Lensman a écrit :Cela pose un problème si on pose "science-ftiction" comme ça, dans l'absolu, comme quelque chose qui a "toujours" existé. Au quel cas, Cyrano de Bergerac, c'est la SF.
Tu ne regardes que deux possibilités : soit "tout" (ce qui a un petit air de famille, même archéologique) est de la SF. Soit "seule" la science-fiction labellisée par Gernsback est de la SF. Personnellement, je considère que la première n'est pas suffisamment discriminante et que la deuxième l'est trop. Heureusement, il y a une troisième voie parfaitement classique, normale, que tu pratiques tous les jours sauf ici quand tu me parles, et qui consiste à placer dans la SF les textes dont on sait quand on les lit qu'ils en relèvent.
L'an 2440 et
Louis Lambert, ce n'est pas le cas ; c'est pour ça que c'est proto. Mais
les Xipéhuz. La guerre des mondes, Le brouillard du 26 octobre et Sur l'autre face du monde, c'est clairement de la science-fiction – ou alors, tu n'es pas l'Oncle que je connais. Et ce n'est pas une
commodité de langage
rétrojetée sur des textes antérieurs de façon artificielle : la définition de Renard et celle de Gernsback sont, sur la plupart des points, à peu près identiques. Et la présence d'une entité empirique appelée
scientific romance prouve que le genre existait aussi en Angleterre. Il y aurait d'ailleurs beaucoup à apprendre de là-bas. Quand Wyndham écrit les
Triffides ou
Le péril vient de la mer, est-ce de la SF ou de la
scientific romance ? Et quand Andrevon écrit
Le monde enfin ou Bordage
Les derniers hommes, est-ce de la SF ou du roman scientifique ? Le problème est exactement le même.
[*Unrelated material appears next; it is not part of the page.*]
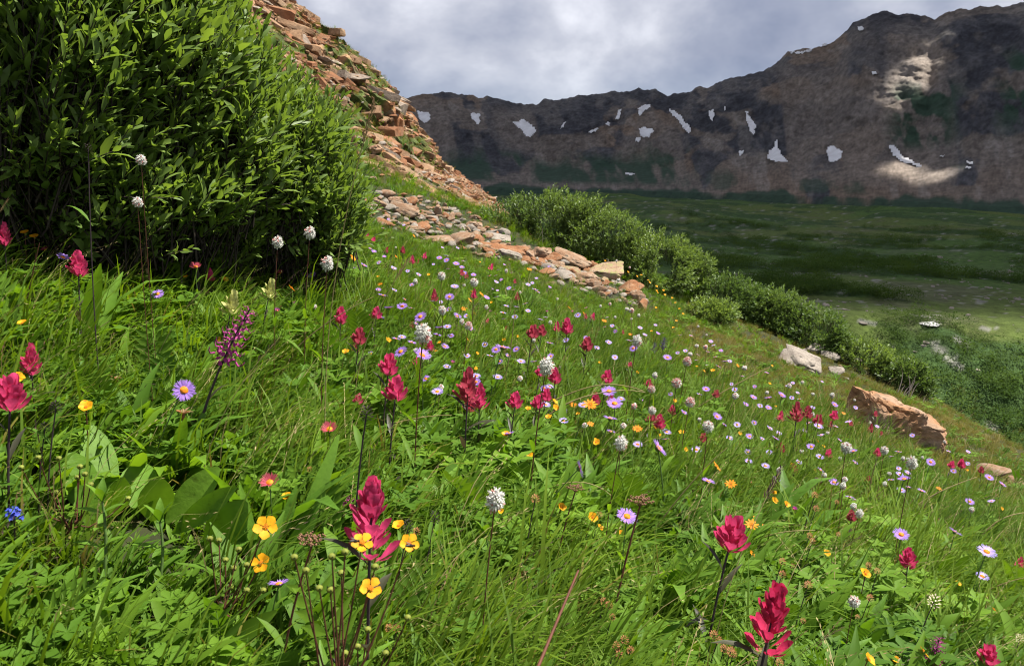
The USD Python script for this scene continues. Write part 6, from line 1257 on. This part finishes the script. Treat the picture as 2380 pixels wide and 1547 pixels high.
pixel_plant('broadleaf_plant', 'leafy clump of bent leaves at the lower middle edge', (1180, 1500), [(1160, 1505, 1100, 1400, 42, .0), (1190, 1505, 1260, 1390, 44, .02), (1200, 1500, 1330, 1450, 40, .0), (1170, 1500, 1210, 1330, 36, .04), (1180, 1510, 1080, 1480, 44, -.03)], 'herb', BL)
pixel_plant('broadleaf_plant', 'pale green leafy clump beside the purple spike in the bottom corner', (2260, 1500), [(2240, 1510, 2180, 1430, 44, .0), (2270, 1500, 2330, 1400, 50, .02), (2290, 1500, 2385, 1440, 44, .0), (2250, 1500, 2230, 1400, 36, .04)], 'broad', BL)

def leafy_stalk(label, foot, top, whorls, W=20, L=70):
    g = on_ground(*foot, .0); d = g[1]; t = at_y(*top, d + .02); root = thing('leafy_stalk', label, 'plant', 'leafy stalks in the near meadow', g); e = t - g; c = arc(np.zeros(3), e, n=8, side=np.array([.008, 0, 0])); k = d / FPX
    obj('stem', tube(c, np.linspace(.0026, .0014, 8), 6), M['stem_green'], root, smooth_=True)
    for j, wpos in enumerate(whorls):
        p = c[0] + (c[-1] - c[0]) * wpos; s = (1 - .35 * wpos) if wpos < .9 else .75
        for m_ in range(4 if wpos > .95 else 2):
            a = j * 1.5708 + m_ * (math.pi if wpos <= .95 else math.pi / 2) + .25; dd = dirn(a, 1.15 if wpos < .95 else .5)
            obj('leaf', put(blade(L * k * s, W * k * s * 1.25, 6, .3, .2, peak=.42, tip=.85, bend2=-.55), p, dd), M['broad'], root, smooth_=True)
leafy_stalk('leafy stalk with opposite pointed leaves in front of the paddle leaves', (222, 1440), (238, 1165), [.25, .45, .62, .78, .9, 1.0], 24, 84)
leafy_stalk('leafy stalk with opposite pointed leaves, right of a similar taller one', (352, 1420), (372, 1212), [.3, .5, .7, .88, 1.0], 24, 84)
leafy_stalk('leafy stalk at the picture edge beside the blue bell flower', (52, 1380), (62, 1235), [.35, .6, .85, 1.0], 22, 70)
leafy_stalk('leafy stalk standing left of the long red brown stick', (1130, 1400), (1128, 1240), [.5, .75, .95, 1.0], 22, 64)
leafy_stalk('pale leafy stalk between the dark seed spikes and the red brown stick', (1045, 1440), (1020, 1250), [.4, .6, .8, 1.0], 20, 60)

def single_stem(name, label, pts, d, r0, r1, mat, cat='stalk', group=None):
    """pts: measured points from foot to tip; d: distances of the ends."""
    P = np.array([at_y(x, y, d[0] + (d[1] - d[0]) * k / (len(pts) - 1)) for k, (x, y) in enumerate(pts)]); g = P[0].copy()
    from scipy.interpolate import make_interp_spline
    s = np.linspace(0, 1, len(P)); c = make_interp_spline(s, P - g, k=min(2, len(P) - 1))(np.linspace(0, 1, 16))
    root = thing(name, label, cat, group, g); obj('stem', tube(c, np.linspace(r0, r1, 16), 6), M[mat], root, smooth_=True); return root, c
def depth_at(px, py, h=.0): return float(on_ground(px, py, h)[1])
single_stem('dead_stick', 'straight red brown dead stick slanting up from the bottom edge', [(1246, 1560), (1300, 1430), (1344, 1325)], (.70, .84), .0019, .0013, 'stem_red', 'stick')
for words, p, h in (('dry straw stalk arching above the vertical daisy trio', [(1270, 940), (1350, 905), (1420, 893), (1495, 908)], .22), ('dry straw stalk arching just below a similar one', [(1262, 975), (1340, 928), (1430, 908), (1500, 912)], .2), ('thin upright straw stalk rising beside the central daisy cluster', [(1165, 915), (1185, 820), (1196, 720)], .1),
        ('long straw stalk leaning across the grass above the elephant head', [(640, 862), (740, 765), (868, 690)], .1), ('low straw stalk bending over the red pink daisy', [(850, 1005), (950, 975), (1050, 964)], .12), ('pale stalk crossing behind the purple elephant head', [(140, 832), (190, 790), (256, 745)], .1), ('thin reddish stalk curving below the yellow pair', [(60, 720), (75, 640), (92, 565)], .1),
        ('straw stalk arching from the bright paintbrush over the grass', [(1740, 1270), (1800, 1240), (1895, 1232)], .12), ('straw stalk curving over the lower grass towards the outcrop', [(2100, 1205), (2160, 1155), (2270, 1108)], .12), ('straw stalk bent to the picture edge near the pale daisies', [(2270, 1262), (2320, 1210), (2390, 1190)], .12), ('lowest straw stalk slanting to the picture edge', [(2262, 1392), (2320, 1360), (2390, 1340)], .12), ('straw stalk arching over the large crimson paintbrush', [(1810, 1376), (1890, 1378), (1965, 1400)], .15),
        ('straw stalk rising beside the stacked bistort pair', [(2015, 1215), (2020, 1140), (2040, 1060)], .1), ('straw stalk drooping above the stacked bistort pair', [(1905, 1072), (1940, 1085), (1968, 1150)], .15), ('yellow green stalk leaning across the middle of the slope', [(1500, 1260), (1600, 1130), (1690, 1040)], .1), ('yellow stalk leaning up to the sunny slope', [(1600, 960), (1690, 905), (1790, 852)], .1),
        ('straw stalk arched over the low hanging bistort', [(1220, 1165), (1330, 1120), (1420, 1150)], .12), ('tall pale stalk standing before the dark willow', [(345, 690), (335, 560), (322, 480)], .08), ('tall brown stalk standing before the dark willow', [(232, 660), (215, 480), (206, 350)], .08), ('thick green blade with a seed head before the willow', [(330, 660), (340, 590), (348, 540)], .05)):
    d0 = depth_at(p[0][0], p[0][1], h * .5); d1 = d0 * (1.0 if p[-1][1] < p[0][1] - 60 else .98); k = d0 / FPX; thick = 'brown' in words or 'tall' in words
    single_stem('dry_grass_stalk', words, p, (d0, d1), 2.0 * k if not thick else 2.6 * k, 0.9 * k, 'stem_red' if 'reddish' in words or 'brown' in words else 'straw', 'grass stalk', 'dry grass stalks over the meadow')

# branching cinquefoils of the near foreground: stem, flowers with five petals each, buds
def cinquefoil_plant(label, root_px, heads, d=None):
    g = on_ground(*root_px, 0.0, tmin=.3); d = d or g[1]; g = at_y(*root_px, d); g[2] = float(ground(g[0], g[1])); root = thing('cinquefoil_plant', label, 'cinquefoil', 'branching cinquefoils in the near meadow', g); r = random.Random(int(root_px[0]))
    P = [(kind, at_y(*pt(c, x, y), d + r.uniform(-.05, .05)), s / CROPS[c][0]) for kind, c, x, y, s in heads]; mid = np.mean([p for _, p, _ in P], 0)
    main = g + (mid - g) * .45; st = MB().add(*tube(arc(np.zeros(3), main - g, n=6, side=np.array([-.01, 0, 0])), np.linspace(.0019, .0014, 6), 5))
    for kind, p, s in P:
        n1 = main + (p - main) * .35 + np.array([r.uniform(-.006, .006), 0, 0]) - [0, 0, .012]; e = p - g; b = n1 - g; a0 = main - g
        st.add(*tube(np.array([a0, (a0 + b) / 2 + [r.uniform(-.004, .004), 0, .004], b, (b + e) / 2 + [0, 0, -.005], e]), np.linspace(.0012, .0007, 5), 4))
    obj('stem', st.mesh(), M['stem_red'], root, smooth_=True)
    for k in range(7): p = (main - g) * r.uniform(.2, 1.0); obj('leaf', put(blade(.030, .012, 4, .3, -.1, bend2=-.5), p, dirn(r.uniform(0, 6.28), 1.0)), M['herb'], root, smooth_=True)
    for kind, p, s in P:
        e = p - g; size = s * ((p - EYE) @ FWD) / FPX
        if kind == 'flower':
            ax = dirn(r.uniform(-2.0, -1.0), r.uniform(.5, .95)); f = obj('flower', ball(size * .10, e - ax * size * .08, 1), M['bud'], root, smooth_=True); fp = str(f.GetPath())
            for q in five_petals(e, ax, r, None, size * .54, .28, 5, .90, .70): obj('petal', q[1], M['yellow'], fp, smooth_=True)
            obj('stamens', stamens(e + ax * .001, ax, r, None, size * .13, 16), M['disc'], fp, smooth_=True)
        else:
            b = MB().add(*ball(size * .40, e, 1, (1, 1, .9)))
            obj('bud', b.mesh(), M['bud'], root, smooth_=True); bp = None
            sp = MB()
            for j in range(5): a = j * 1.2566; sp.add(*put(blade(size * .85, size * .38, 3, .3, .7, peak=.4), e - [0, 0, size * .32], [math.cos(a), math.sin(a), .55]))
            obj('sepals', sp.mesh(), M['stem_green'], root, smooth_=True)
cinquefoil_plant('branching cinquefoil with two open yellow flowers left of the umbel', (470, 1540), [('flower', 'E', 275, 605, 150), ('flower', 'E', 250, 850, 125)] + [('bud', 'D', x, y, 50) for x, y in ((1285, 770), (1340, 780), (1460, 835), (1380, 900), (1510, 930), (1430, 950), (1410, 1065), (1510, 1085), (1610, 1085))])
cinquefoil_plant('branching cinquefoil with three open flowers around the tall pink paintbrush', (740, 1575), [('flower', 'E', 930, 718, 135), ('flower', 'E', 985, 1025, 138), ('flower', 'E', 1245, 715, 118)] + [('bud', 'E', x, y, 66) for x, y in ((470, 810), (725, 805), (550, 900), (790, 918), (640, 1020), (715, 1030), (1020, 875), (815, 775))], .68)
cinquefoil_plant('cinquefoil bearing only buds in the bottom middle', (800, 1590), [('bud', 'E', x, y, 62) for x, y in ((970, 1300), (785, 1390), (900, 1415), (815, 1460), (1090, 1460), (1240, 1220))], .74)
cinquefoil_plant('cinquefoil bearing only buds before the pale paddle leaf', (160, 1330), [('bud', 'D', x, y, 46) for x, y in ((235, 275), (360, 280), (130, 335), (490, 330), (475, 395), (520, 375), (555, 440), (340, 487), (785, 525))])

def fly(label, px, py, d, s=.0058):
    p = at_y(px, py, d); root = thing('fly', label, 'insect', 'flies on the flowers', p); b = MB().add(*ball(s * .28, (0, 0, 0), 1, (1.5, 1, 1))).add(*ball(s * .2, (s * .5, 0, s * .02), 1)).add(*ball(s * .26, (-s * .5, 0, 0), 1, (1.7, .9, .8)))
    obj('body', b.mesh(), M['black_head'], root, smooth_=True)
    for sg in (-1, 1): obj('wing', put(blade(s * .95, s * .34, 3, .05), (0, sg * s * .1, s * .2), (-1, sg * .55, .15)), M['wing'], root, smooth_=True)
fly('tiny dark fly on the open cinquefoil left of the umbel', *pt('E', 300, 632), .86); fly('tiny dark fly on the cinquefoil before the tall paintbrush', *pt('E', 885, 700), .655); fly('tiny dark fly on the cinquefoil right of the tall paintbrush', *pt('E', 1262, 732), .655)

# ------------------------------------------------------------------ scrub and stones on the valley floor
def valley_cover():
    r = np.random.default_rng(31)
    def clump(seed, n):
        q = np.random.default_rng(seed); m = MB(); c = q.normal(size=(7, 3)) * [.45, .45, .18]; c[:, 2] = np.abs(c[:, 2]) + .25
        for k in range(n):
            d = q.normal(size=3); d /= np.linalg.norm(d); o = c[q.integers(7)]; p = o + d * np.array([.38, .38, .30]) * q.uniform(.8, 1.05); p[2] = max(p[2], 0.02); m.add(*put(blade(q.uniform(.07, .12), .055, 2, .3), p, d + q.normal(0, .5, 3) + [0, 0, .5]))
        return m.mesh(), M['scrub']
    protos = [clump(500 + i, 380) for i in range(4)]
    n = 60000; a = r.uniform(-.62, .72, n); d = 12 + (r.random(n) ** 1.15) * 640; x, y = d * np.sin(a), d * np.cos(a); cd = crest_distance(x, y); ok = (cd > 3.5) | (y > 70); x, y, d = x[ok], y[ok], d[ok]
    sc = fbm(np.stack([x / 26 + 0.4 * y / 40, y / 34, 0 * x + 2], -1), 4, 71); ok = (sc > .505) & (r.random(len(x)) < np.clip(90 / d, .10, 1)) & (r.random(len(x)) < .015 + .58 * smooth(60, 190, d)); x, y, d = x[ok], y[ok], d[ok]; z = ground(x, y); p = np.column_stack([x, y, z])
    px = project(p); vis = (px[:, 0] > 1060) & (px[:, 0] < 2500) & (px[:, 1] < 1250) & (px[:, 1] > 428) & (p[:, 0] > -8); p, d = p[vis], d[vis]; k = len(p); s = r.uniform(.5, 1.3, k) * np.clip(d * .022, .5, 4.5)
    scatter('valley_scrub', protos, p, r.uniform(0, 6.28, k), np.stack([s, s, s * r.uniform(.6, .9, k)], 1), r.integers(0, 4, k), 'low dark willow scrub covering the valley floor'); print('scrub', k)
    n = 26000; a = r.uniform(-.1, .72, n); d = 14 + r.random(n) ** 1.2 * 420; x, y = d * np.sin(a), d * np.cos(a); ok = (crest_distance(x, y) > 3.5) | (y > 70); x, y, d = x[ok], y[ok], d[ok]
    st = fbm(np.stack([x / 22, y / 14, 0 * x + 8], -1), 3, 95); ok = (st > .60) | (r.random(len(x)) < .05); ok &= r.random(len(x)) < np.clip(70 / d, .15, 1); x, y, d = x[ok], y[ok], d[ok]; p = np.column_stack([x, y, ground(x, y) + .05]); px = project(p); vis = (px[:, 0] > 1060) & (px[:, 0] < 2500) & (px[:, 1] < 1250) & (px[:, 1] > 428) & (p[:, 0] > -8); p, d = p[vis], d[vis]; k = len(p)
    s = np.clip(np.exp(r.normal(-1.6, .6, k)), .06, 1.2) * np.clip(d / 60, .5, 2.2)
    scatter('valley_stones', [(STONES[i], M['rock_pale']) for i in range(4)], p, r.uniform(0, 6.28, k), np.stack([s, s, s * .6], 1), r.integers(0, 4, k), 'pale stones strewn over the valley grass'); print('stones', k)
    # grass of the slope under the shoulder
    n = 22000; a = r.uniform(.15, .70, n); d = 8 + r.random(n) ** 1.3 * 150; x, y = d * np.sin(a), d * np.cos(a); ok = (crest_distance(x, y) > 2.2); x, y, d = x[ok], y[ok], d[ok]; p = np.column_stack([x, y, ground(x, y) - .05]); px = project(p); vis = (px[:, 0] > 1500) & (px[:, 0] < 2500); p, d = p[vis], d[vis]; k = len(p)
    scatter('lower_slope_grass', DRYG + [GRASSY[0], GRASSY[1]], p, r.normal(0, .8, k), r.uniform(1.2, 2.4, k) * np.clip(d / 16, .8, 5), r.integers(0, 5, k), 'grass on the slope below the shoulder')
valley_cover()
SNOWBED = at_y(2151, 746, 150)
def low_snow():
    p = on_ground(2151, 748, tmax=2000); k = (p - EYE) @ FWD / FPX; v, f = dome(1, 1, 4, 18, .12, 3); obj('snow_patch', (v * [22 * k, 46 * k, .5 * k] + p - [0, 0, .25 * k], f), M['snow'], smooth_=True, label='flat snow patch down on the valley floor', cat='snow patch', group='snow patches on the far mountains')
low_snow()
L'étiquette est bien là, mais le ton, le style, renvoie à des conceptions plus anciennes où les tropismes nationaux jouent un rôle. La SF n'est ni un sac informe où on peut tout mettre, ni une boîte ultra-spécialisée où ne peut mettre
que… C'est une sensibilité qu'on reconnaît quand on tombe dessus et elle existait avant Gernsback.
on perd de vue la spécificité du phénomène américain, où se crée vraiment le genre que l'on appelle aujourd'hui "science-fiction". Ce genre a ses précurseurs: il suffit de regarder le sommaire du premier "Amazing Stories". Il ne sort pas du néant. Mais il a une origine en tant que genre, et un développement bien spécifique, tellement spécifique que son arrivée en France en 1950 a été une claque. Tout ce que l'on appelle aujourd'hui la science-fiction et tout ce qui y est attaché découle de cette étiquette, des textes qui ont été importés, des codes qu'ils ont amené avec eux.
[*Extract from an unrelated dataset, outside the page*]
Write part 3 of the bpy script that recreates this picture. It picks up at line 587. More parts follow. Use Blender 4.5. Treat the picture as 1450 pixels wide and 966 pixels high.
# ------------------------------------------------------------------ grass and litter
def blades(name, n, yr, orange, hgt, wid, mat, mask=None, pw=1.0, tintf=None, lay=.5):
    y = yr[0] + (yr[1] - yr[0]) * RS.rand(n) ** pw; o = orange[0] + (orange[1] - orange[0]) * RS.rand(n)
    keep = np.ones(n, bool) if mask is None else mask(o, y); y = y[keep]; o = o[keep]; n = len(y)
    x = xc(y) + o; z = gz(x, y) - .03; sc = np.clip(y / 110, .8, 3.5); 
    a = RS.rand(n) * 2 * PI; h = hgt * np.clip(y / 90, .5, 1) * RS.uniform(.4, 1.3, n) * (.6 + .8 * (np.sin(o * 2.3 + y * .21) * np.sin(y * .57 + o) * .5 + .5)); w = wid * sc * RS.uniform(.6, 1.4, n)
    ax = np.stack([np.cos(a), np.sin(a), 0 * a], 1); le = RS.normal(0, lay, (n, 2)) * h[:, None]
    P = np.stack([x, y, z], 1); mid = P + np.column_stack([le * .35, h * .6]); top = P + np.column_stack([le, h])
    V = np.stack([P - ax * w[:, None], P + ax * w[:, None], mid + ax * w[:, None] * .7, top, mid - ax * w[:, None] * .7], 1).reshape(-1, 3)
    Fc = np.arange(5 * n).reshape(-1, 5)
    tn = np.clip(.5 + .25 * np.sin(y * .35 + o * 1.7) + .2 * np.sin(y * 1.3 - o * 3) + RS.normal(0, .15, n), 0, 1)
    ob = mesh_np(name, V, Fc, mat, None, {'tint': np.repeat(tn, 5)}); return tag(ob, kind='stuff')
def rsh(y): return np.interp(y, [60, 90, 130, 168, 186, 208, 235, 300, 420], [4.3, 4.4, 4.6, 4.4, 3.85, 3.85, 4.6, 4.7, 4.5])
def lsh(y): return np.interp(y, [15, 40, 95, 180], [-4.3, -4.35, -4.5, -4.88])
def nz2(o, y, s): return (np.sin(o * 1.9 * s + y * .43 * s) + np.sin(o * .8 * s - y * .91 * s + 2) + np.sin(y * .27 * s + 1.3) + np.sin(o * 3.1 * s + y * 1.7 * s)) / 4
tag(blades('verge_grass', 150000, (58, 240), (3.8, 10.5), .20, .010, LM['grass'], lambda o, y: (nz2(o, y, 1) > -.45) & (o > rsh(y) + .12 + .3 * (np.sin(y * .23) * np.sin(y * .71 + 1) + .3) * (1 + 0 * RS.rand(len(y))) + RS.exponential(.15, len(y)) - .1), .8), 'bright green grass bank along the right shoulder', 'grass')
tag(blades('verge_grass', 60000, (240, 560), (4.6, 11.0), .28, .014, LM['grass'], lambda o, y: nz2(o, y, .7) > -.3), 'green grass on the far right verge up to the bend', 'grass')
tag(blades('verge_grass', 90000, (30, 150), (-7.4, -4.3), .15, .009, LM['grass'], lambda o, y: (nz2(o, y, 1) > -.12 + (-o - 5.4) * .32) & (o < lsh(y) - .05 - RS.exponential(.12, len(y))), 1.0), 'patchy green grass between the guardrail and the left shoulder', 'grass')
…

On ne perd de vue rien du tout. Le plan hypothétique de l'Histoire élaboré plus haut rend très bien compte de cette claque (dont je suis persuadé qu'une part ne provient pas, d'ailleurs, de la SF en tant que telle que de la fiction américaine comme forme, avec une liberté de ton, une vigueur et une simplicité stylistique qui ont aussi frappé dans d'autres domaines, du polar au roman tout court). Dire que la SF américaine a été introduite en France en 1950, qu'elle frappé les esprits, tout changé, introduit de nouveaux objets, imposé son nom, etc. ne me pose aucun problème. Ce qui me pose problème, c'est de faire comme s'il n'y avait pas de science-fiction avant. Cf ce que j'ai dit sur le roman policier.
J'allais écrire "on peut le regretter", mais au fond, quand j'y réfléchis bien, je me demande bien pourquoi?
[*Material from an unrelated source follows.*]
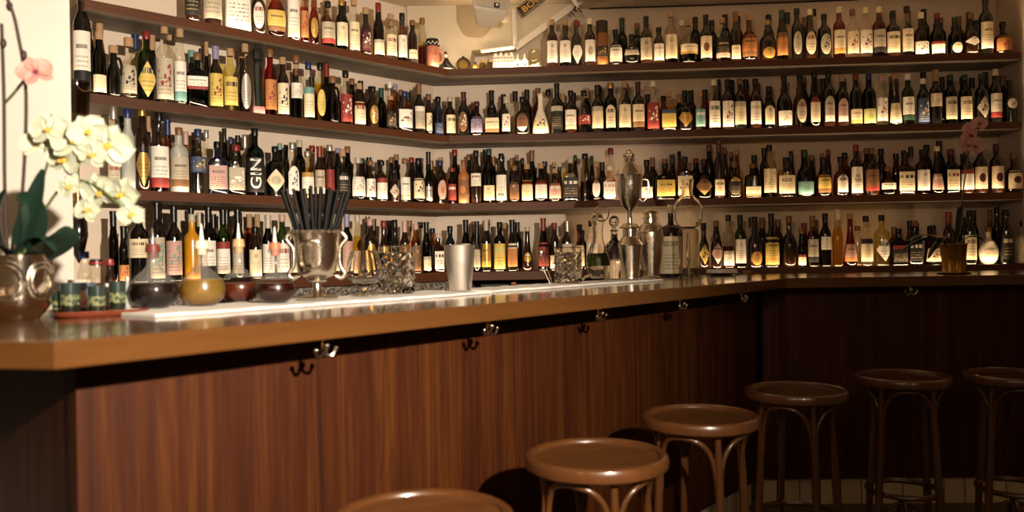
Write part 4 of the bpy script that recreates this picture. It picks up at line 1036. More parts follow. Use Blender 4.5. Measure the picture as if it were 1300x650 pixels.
flask(195, 61, 289, .62, solid('liquid_dark_bitters', '100604', .5, 0, 0, 0, .2), 'dark', 1.02, solid('stopper_maroon', '6A2A1E', .5), True, 'round glass flask of nearly black liquid with maroon stopper, beside tray')
flask(257, 58, 284, .59, liqmat('liquid_gold', 'C8A24A'), 'gold', 1.15, solid('stopper_cream', 'DDD0B8', .5), False, 'round glass flask of golden liquid with cream pour stopper')
flask(304, 50, 283, .655, liqmat('liquid_rose', '8A3A20'), 'rose', .95, solid('stopper_tan', 'C09A6A', .5), False, 'round glass flask of red-brown liquid with tan stopper, before a green bottle')
flask(350, 50, 288, .50, liqmat('liquid_ruby', '4A120C'), 'ruby', 1.0, solid('stopper_rust', 'B06A4A', .5), False, 'round glass flask of dark ruby liquid with rust stopper by silver cup')

# silver cup with straws
p = barpos(403, .53); p.z = ZT; h = hgt(p, 403, 291); R = wid(p, 58) / 2
o = empty('silver_cup', p, .2); tag(o, 'ornate silver goblet holding a fan of black straws', 'goblet')
bm = bmesh.new(); prof = [(0, R * .82), (h * .02, R * .84), (h * .05, R * .6), (h * .08, R * .28), (h * .14, R * .2), (h * .22, R * .17), (h * .26, R * .3), (h * .29, R * .34), (h * .33, R * .7), (h * .4, R * .84), (h * .6, R * .9), (h * .8, R * .95), (h * .92, R * 1.04), (h * .97, R * 1.1)]
vs = lathe(bm, prof, 48, cap1=False)
inner = [(h * .96, R * 1.06), (h * .8, R * .9), (h * .5, R * .84), (h * .36, R * .6)]
lathe(bm, inner, 48, cap0=False)
for i, v in enumerate(vs[-1]): v.co.z += h * .018 * math.cos(i * 2 * PI * 12 / 48); 
new_obj('bowl', bm, M_silver, o)
bm = bmesh.new(); torus(bm, (0, 0, h * .97), R * 1.08, .0035, 48, 8); 
for i in range(24):
    a = i * PI / 12; bmesh.ops.create_uvsphere(bm, u_segments=8, v_segments=6, radius=.0055, matrix=Matrix.Translation((R * 1.08 * math.cos(a), R * 1.08 * math.sin(a), h * .965)))
new_obj('beaded_rim', bm, M_silver, o)
bm = bmesh.new(); torus(bm, (0, 0, h * .27), R * .36, .005, 32, 8); new_obj('stem_ring', bm, M_silver, o)
bm = bmesh.new(); torus(bm, (0, 0, h * .025), R * .84, .004, 40, 8); new_obj('foot_ring', bm, M_silver, o)
for s in (-1, 1):
    bm = bmesh.new(); tube(bm, smooth_path([(s * R * 1.1, 0, h * .95), (s * R * 1.28, 0, h * .86), (s * R * 1.02, 0, h * .74), (s * R * .98, 0, h * .58), (s * R * 1.02, 0, h * .46), (s * R * 1.2, 0, h * .36), (s * R * 1.02, 0, h * .3), (s * R * .8, 0, h * .33)], 5), .0065, 10)
    new_obj('handle', bm, M_silver, o)
bm = bmesh.new()   # raised medallion panel on the front
def wall_r(z): 
    return rf_at([(a_, b_) for a_, b_ in prof], z)
ring = []
for i in range(36):
    a = 2 * PI * i / 36; s = math.copysign(abs(math.cos(a)) ** .6, math.cos(a)); t = math.copysign(abs(math.sin(a)) ** .6, math.sin(a))
    z = h * (.63 + .2 * t); th = -PI / 2 - .25 + s * .55; q = wall_r(z) + .003; ring.append((q * math.cos(th), q * math.sin(th), z))
tube(bm, ring + [ring[0]], .0035, 8); new_obj('medallion_frame', bm, M_silver, o)
straw0 = None; M_straw = solid('straw_black', '0C0A09', .6, 0, 0, 0, .3)
cen = p + Vector((0, 0, 0)); n_st = 44
for i in range(n_st):
    rg = random.Random(i); 
    a = 2 * PI * i / n_st * 1.0; rad = R * (.72 if i % 2 else .5)
    L_ = .225; base = Vector((rad * .35 * math.cos(a), rad * .35 * math.sin(a), h * .37))
    topz = hgt(p, 403, 238) + rg.uniform(-.004, .004); sx = .098 if i % 2 else .06
    tp = Vector((sx * math.cos(a), sx * .6 * math.sin(a), topz - .012 * abs(math.cos(a))))
    if straw0 is None:
        bm = bmesh.new(); n_ = 12; rings = []
        for q, zz in ((.0052, 0), (.0052, 1), (.0044, 1), (.0044, 0)): rings.append([(q * math.cos(2 * PI * k / n_), q * math.sin(2 * PI * k / n_), zz * .21) for k in range(n_)])
        rings_to_bm(bm, rings, cap0=False, cap1=False); s_ = new_obj('drinking_straw', bm, M_straw); straw0 = s_
    else: s_ = straw0.copy(); COL.objects.link(s_)
    dvec = (tp - base); s_.rotation_mode = 'QUATERNION'; s_.rotation_quaternion = dvec.to_track_quat('Z', 'Y'); s_.scale = (1, 1, dvec.length / .21)
    s_.location = cen + base
    tag(s_, 'black drinking straw standing in the ornate silver goblet', 'straw', 'black straws in the silver goblet')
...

Oui, pourquoi ? Moi, je ne le regrette pas. Je veux juste corriger les effets pervers d'une représentation publicitaire abusive.
Après, si les auteurs de SF français ou autres arrivent à faire mieux ou différent, en s'appuyant éventuellement (ou non) sur des traditions locales, c'est une belle et bonne chose. C'est à eux d'agir. Si le peux me permettre, pour une bonne part de tes propres textes, la filiation anglo-saxonne me paraît assez forte.
Totalement.
Où est le problème ? On est assez grand pour bien se moquer de l'origine d'un genre, au niveau de la nationalité.
En tant qu'écrivain, je m'en moque : la SF appartient à tout le monde. En tant qu'historien et critique, je ne m'en moque pas dans la mesure où le pays où je vis et écris a de ce genre une fausse image, ce qui me (nous) complique terriblement la tâche.